Monday, August 27, 2012

August 25 - Lo-Fi

It is the day of the festival.  I am up at 6 am.  All year, I have woken up when the light arrived in the valley.  I head over to my Guiding office and brew cowboy coffee and make waffles - I have brought my waffle iron as a luxury for the weekend.  I take a short morning walk and find Mimi Allen laying limp in an upholstered wheelbarrow reciting poetry.  I move her 50 or 60 yards enjoying the poetry and thoroughly strange experience.  I leave her sideways in the road where no one can avoid her.  Lo-Fi is off to a fine start.

My friends from Eugene, C and J, arrive early as I told them to, because they did not have advanced tickets.  I give them a little run-down on how the event works as they find that the planned information is a little too little (which is not necessarily a bad thing). After setting up their camp, they return to become my first guiding clients for the day. 

We head up the creek as I had done yesterday,  and we bust the brush, as I had done yesterday, but instead of a cross slope hike, we turn uphill.  It is a deeply cut deer trail, almost as incised into the hillside as if it had been done with a shovel, that turns us onto ground that I am not familiar with.  We find a nice nurse log that is near 6 feet in diameter at the base.  It is a place for a mossy rest.

 Higher up we hit more dense brush, a bit of a crawl with a bit of swearing on my part, but one complaint on theirs'.  Finally we come out on the diagonal road near the great twin stump.

We take in the squatter's cabin while we are in the area, and then drop down the diagonal road to the river.  I point them upriver toward some art installations and then I head back to my desk to wait for more clients.

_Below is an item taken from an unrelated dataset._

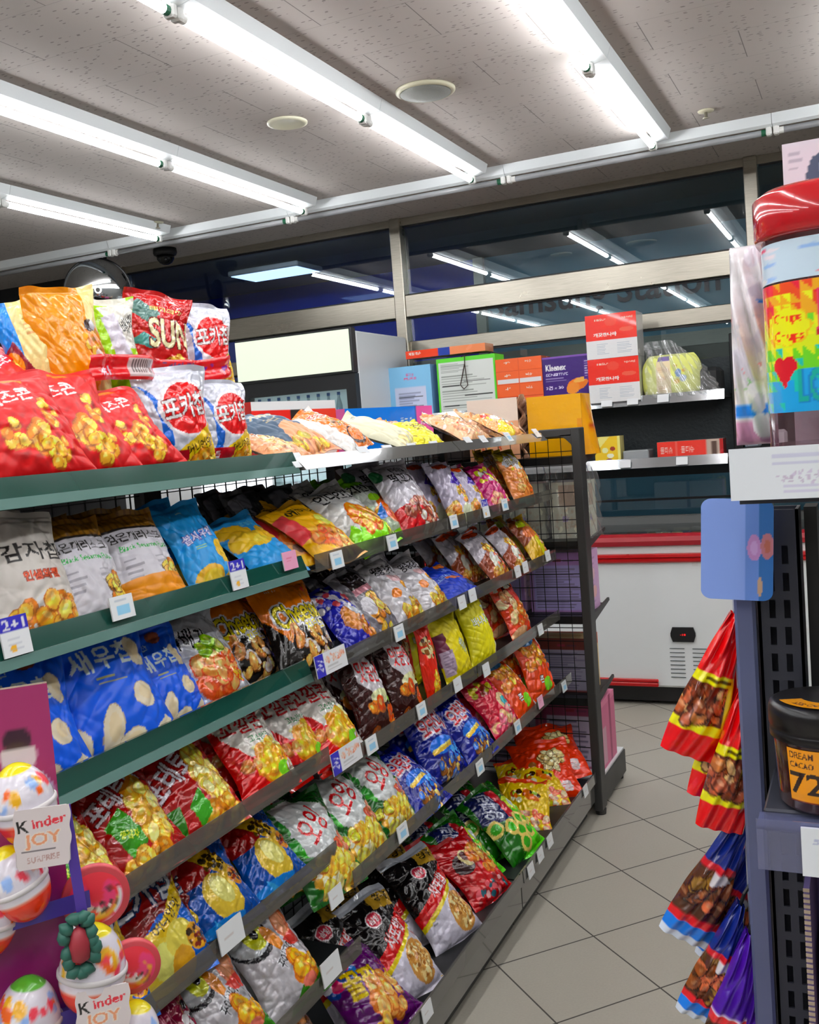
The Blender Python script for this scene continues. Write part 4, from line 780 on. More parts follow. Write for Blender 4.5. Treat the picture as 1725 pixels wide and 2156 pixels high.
@D('matdongsan', .18, .29, .07, FOIL, 'dark brown peanut crunch bag with white brush panel and red lettering')
def _(): c = base('#351513', 18, 29); c.poly([(.3, .95), (.6, .97), (.9, .6), (.92, .42), (.6, .38), (.2, .62)], '#d4d0d4'); c.text('맛동산', .56, .70, .56, .24, '#c01c24', -.15); c.ell(.62, .42, .3, .08, '#d8dcb0'); c.food(.45, .34, .16, .07, 5, .065, ORG, 3, 1.4); c.food(.82, .2, .1, .13, 6, .065, ORG, 9, 1.4); c.ell(.9, .36, .08, .04, '#7cb42c'); c.ell(.35, .1, .1, .05, '#8a4a1c'); return c
@D('banana', .19, .29, .085, MATTE, 'bright yellow banana snack bag with small white lettering')
def _(): c = base('#d8cc10', 19, 29); c.rect(0, .95, 1, 1, '#b8ac1c'); c.text('바나나킥', .5, .62, .6, .13, '#e8ecf0', .02, '#8c9440', 2); c.ell(.8, .6, .1, .03, '#4ca43c'); c.rect(.78, .72, 1, .8, '#c8d4dc'); c.rect(.86, .1, 1, .6, '#d8dcc8'); return c
@D('banana_side', .2, .28, .085, MATTE, 'yellow banana snack bag turned to show its side panel')
def _(): c = base('#d4c614', 20, 28); c.rect(0, .3, .2, .75, '#6a2c44'); c.rect(.02, .15, .26, .5, '#b8a8b8'); c.lines(.04, .24, .18, .48, 7, '#8a7a90'); c.text('바나나킥', .66, .48, .3, .16, '#d8e0e8', -.8, '#8c9440', 2); return c
@D('redstrip', .11, .30, .05, FOIL, 'narrow red and yellow stick snack bag')
def _(): c = base('#cc3014', 11, 30); c.speck(.4, .7, .3, .14, 40, .03, ['#d8cc98', '#8a5a2c', '#e8e0b8', '#4a2c14']); c.food(.7, .22, .3, .2, 18, .04, ['#f0b82c', '#f4d040', '#e89c1c'], 5, 3); return c
@D('orangered', .19, .28, .07, FOIL, 'orange-red seafood snack bag with figure shapes')
def _(): c = base('#d4441c', 19, 28); c.speck(.5, .85, .4, .08, 16, .05, ['#c8bc2c', '#e8e0d0', '#4a1c14']); c.food(.3, .6, .25, .16, 10, .08, ['#d8a474', '#c88a5c', '#e8c098'], 8, rim='#8a3a20'); c.food(.55, .35, .4, .2, 22, .07, ['#e86a2c', '#f08c3c', '#d84c1c', '#e8c090'], 12, 2); c.poly([(.4, .8), (.8, .7), (.7, .5), (.5, .6)], '#e05044'); c.ell(.3, .12, .3, .08, '#d8b088'); return c
@D('brown_ball', .17, .27, .065, FOIL, 'dark chocolate brown bag with golden ball picture')
def _(): c = base('#2e1212', 17, 27); c.ell(.45, .72, .24, .14, '#d0ccd0'); c.text('맛', .45, .72, .2, .12, '#b81c20'); c.ell(.5, .48, .2, .1, '#cfc8b8'); c.ell(.5, .42, .24, .1, '#c87c24'); c.ell(.5, .44, .16, .06, '#e0a040'); return c
# fifth shelf
@D('pocachip', .24, .30, .075, FOIL, 'maroon, yellow and blue potato crisps bag with silver letters')
def _(): c = base('#7c1414', 24, 30); c.poly([(0, 0), (0, .28), (.5, .5), (1, .55), (1, 0)], '#1c64b8'); c.text('포카칩', .44, .70, .86, .27, '#c8ccd4', .12, '#1c3054', 3); c.poly([(0, .34), (.0, .20), (.5, .32), (1, .56), (1, .76), (.55, .47)], '#e0b828'); c.text('어니언맛', .62, .47, .5, .09, '#3a2c0c', .4); c.ell(.40, .16, .22, .2, '#e8c450', -.3); c.ell(.42, .2, .14, .12, '#f2e088', -.3); c.ell(.66, .3, .2, .12, '#ecd068', .5); c.ell(.62, .12, .14, .12, '#d8a438'); c.ell(.86, .26, .14, .1, '#d8a030'); c.speck(.86, .26, .11, .08, 20, .022, ['#3a2810', '#5a3810', '#7a2c1c']); c.lines(.4, .8, .56, .6, 1, '#c89a9a'); return c
@D('pocachip_b', .24, .28, .07, FOIL, 'deep blue potato crisps bag with yellow banner and crisps')
def _(): c = base('#12509c', 24, 28); c.ell(.2, .8, .5, .25, '#8c1818'); c.ell(.05, .95, .2, .05, '#d8d8e0', .5); c.poly([(.3, .85), (.5, .98), (.95, .5), (.8, .35)], '#dcb02c'); c.speck(.62, .68, .16, .12, 26, .028, ['#3a2c0c', '#5a440c']); c.ell(.5, .34, .24, .26, '#e4be4c', .5); c.ell(.52, .4, .13, .16, '#f0dc8c', .5); c.ell(.85, .45, .13, .1, '#d08c28'); c.speck(.85, .45, .1, .07, 16, .022, ['#3a2810', '#7a2c1c']); c.ell(.3, .1, .4, .06, '#2c88dc'); c.poly([(.2, .2), (.4, .05), (.3, 0)], '#4ca4ec'); return c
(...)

I find myself sitting alone at my desk for some time.  People are more leisurely about arriving at Smoke Farm than I am.  My specimen wall has few visitors, so far.  I would like to see the other art, but I feel that I have to be here for anyone that wants to go into the forest.  Very very few people that come to Smoke Farm for any reason ever go off the beaten track, and I am aware that I am a rare opportunity to see something that almost no one else will see.

Notes from Smoke Farm - 68 specimens and 4 photographs
Eventually, visitors begin to find the wall.  They spend time with it and it works.  My artful insecurities disappear.  I wait for clients.

I have also been incorporated into Tess Hull's Questing box project.  She has seven chapters of a story hidden in boxes that people must find.  Each box tells you how to find the next.  Chapter three sits on one of my specimen boxes.  It tells you to find me in and that I will take you to chapter four in exchange for a story about being lost.  I have hidden the box up the creek on the prettiest of nurse stumps, but no one will ever find it without me.

It isn't until about 5 in the afternoon that someone comes to me to find the box.  I take M on the walk.  He is having a great time.   It is a good two hours after sunset when the next person finds me. They worry that it is too late to bother me, but it is not.  I ask and they both have flashlights, so I we head out into the forest and up the creek in the dark.  I stop in the creek bed and make them tell me their "lost" story.  Then I point to the box.  Like M, they are having a great time.  This is have to take part, you have to play one of the games to really appreciate the festival.